- _The problem_
Give again, word for word, each line from the top of the listing through the line that holds "R = math.radians".
╭─ Stored data
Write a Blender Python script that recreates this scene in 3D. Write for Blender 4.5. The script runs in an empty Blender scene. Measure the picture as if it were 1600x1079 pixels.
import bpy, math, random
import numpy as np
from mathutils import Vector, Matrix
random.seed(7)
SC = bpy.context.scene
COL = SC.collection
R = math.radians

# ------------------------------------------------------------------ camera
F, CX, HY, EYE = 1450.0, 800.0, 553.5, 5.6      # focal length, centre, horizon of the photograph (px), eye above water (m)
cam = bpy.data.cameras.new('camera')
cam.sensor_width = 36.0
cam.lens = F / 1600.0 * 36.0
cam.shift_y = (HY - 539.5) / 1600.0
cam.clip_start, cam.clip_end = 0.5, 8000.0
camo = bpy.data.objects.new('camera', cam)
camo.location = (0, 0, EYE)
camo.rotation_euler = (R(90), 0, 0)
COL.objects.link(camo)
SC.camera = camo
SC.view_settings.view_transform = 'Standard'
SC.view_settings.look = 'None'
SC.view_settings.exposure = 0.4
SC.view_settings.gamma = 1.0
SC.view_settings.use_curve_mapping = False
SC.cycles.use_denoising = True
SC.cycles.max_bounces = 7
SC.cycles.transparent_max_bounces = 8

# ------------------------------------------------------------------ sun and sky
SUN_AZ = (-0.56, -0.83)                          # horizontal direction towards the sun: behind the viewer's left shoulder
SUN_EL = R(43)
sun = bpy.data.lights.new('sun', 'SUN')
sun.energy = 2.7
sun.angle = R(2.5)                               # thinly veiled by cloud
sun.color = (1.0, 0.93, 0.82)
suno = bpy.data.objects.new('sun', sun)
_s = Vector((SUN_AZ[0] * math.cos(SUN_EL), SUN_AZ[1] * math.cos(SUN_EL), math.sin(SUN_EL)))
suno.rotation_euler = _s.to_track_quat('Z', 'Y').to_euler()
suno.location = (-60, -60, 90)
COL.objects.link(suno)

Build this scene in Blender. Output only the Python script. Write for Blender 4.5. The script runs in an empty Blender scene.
╰─
- _Answer to this exercise_
Write a Blender Python script that recreates this scene in 3D. Write for Blender 4.5. The script runs in an empty Blender scene. Measure the picture as if it were 1600x1079 pixels.
import bpy, math, random
import numpy as np
from mathutils import Vector, Matrix
random.seed(7)
SC = bpy.context.scene
COL = SC.collection
R = math.radians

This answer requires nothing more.